Q : Tout cela ne montre-t-il pas une certaine frustration au sein du CST, un rapport du "dominé-dominant" ? Si oui, qui cherche à dominer ?
R : Votre question étant formulée sous une forme directe, permettez-moi d’y répondre sous la même forme : Oui il y a des comportements qui donnent cette impression et je suis enclin à penser que cela est extrêmement fâcheux et dangereux pour la cohésion de notre regroupement et le succès de la mission dont nous sommes les dépositaires.
Q : D’aucuns estiment que ce vous demandez (démission des députés) est quasi-impossible, du point de vue juridique. Que répondez-vous à ceux-là ? Quels sont vos arguments sur le plan juridique ?
R : Je souhaiterais connaître les arguments qu’ils soutiennent pour mieux y répondre. En l’espèce, il s’agit d’une volonté politique et d’une question de justice dont les conséquences seront bénéfiques à tous et à l’ensemble du peuple togolais. Nul ne peut valablement douter de ce que ces mécanismes parlementaires n’ont aucun secret par l’ancien serviteur de l’institution parlementaire que je suis.

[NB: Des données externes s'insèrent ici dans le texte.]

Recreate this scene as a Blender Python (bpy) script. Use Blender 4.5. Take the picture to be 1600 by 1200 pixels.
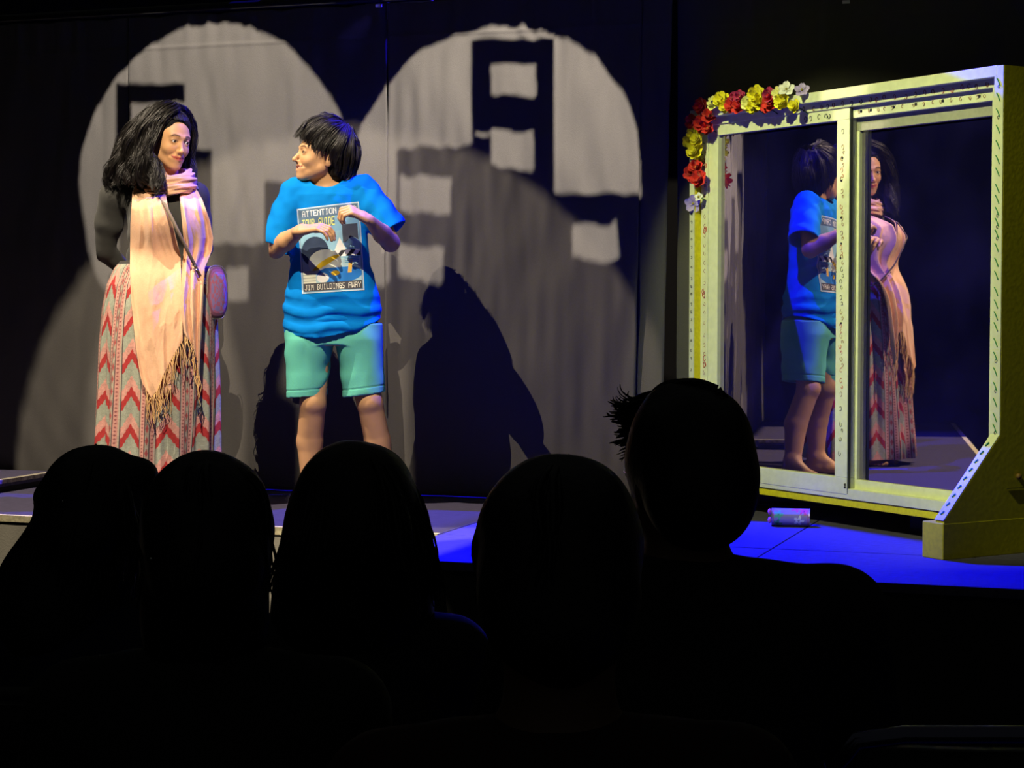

Q : Des informations persistantes font état ces derniers jours de la formation d’un groupe parlementaire ANC au sein du Parlement. Est-il possible pour les députés ANC de se détacher du regroupement de formations politique CST pour constituer leur groupe Parlementaire autonome ?
R : Tout cela révèle au grand jour, les intentions feintes ou inavouées de certains animateurs du CST, que nombreux n’arrivent pas encore à décrypter. Tout cela est illusoire, la seule question essentielle qui vaille reste entière : sommes-nous prêts à réaliser dans une dynamique unitaire et loyale, l’alternance en 2015 ? La réponse se trouve en nous-mêmes, car il ne s’agira plus d’aller à un match de classement, mais d’affronter un adversaire politique retors et le vaincre une fois pour toute.
Q : Dans une déclaration à l’Agence Savoir News, Pedro Amouzu disait : "Il n’y aura jamais un groupe parlementaire CST à l’Assemblée nationale". Pensez-vous qu’il a raison ?
R : Je méconnais le fondement sur lequel prend appui son assertion. Comme il est souvent dans le secret des Dieux, je crois sous toutes réserves, que les évènements risquent de lui donner raison.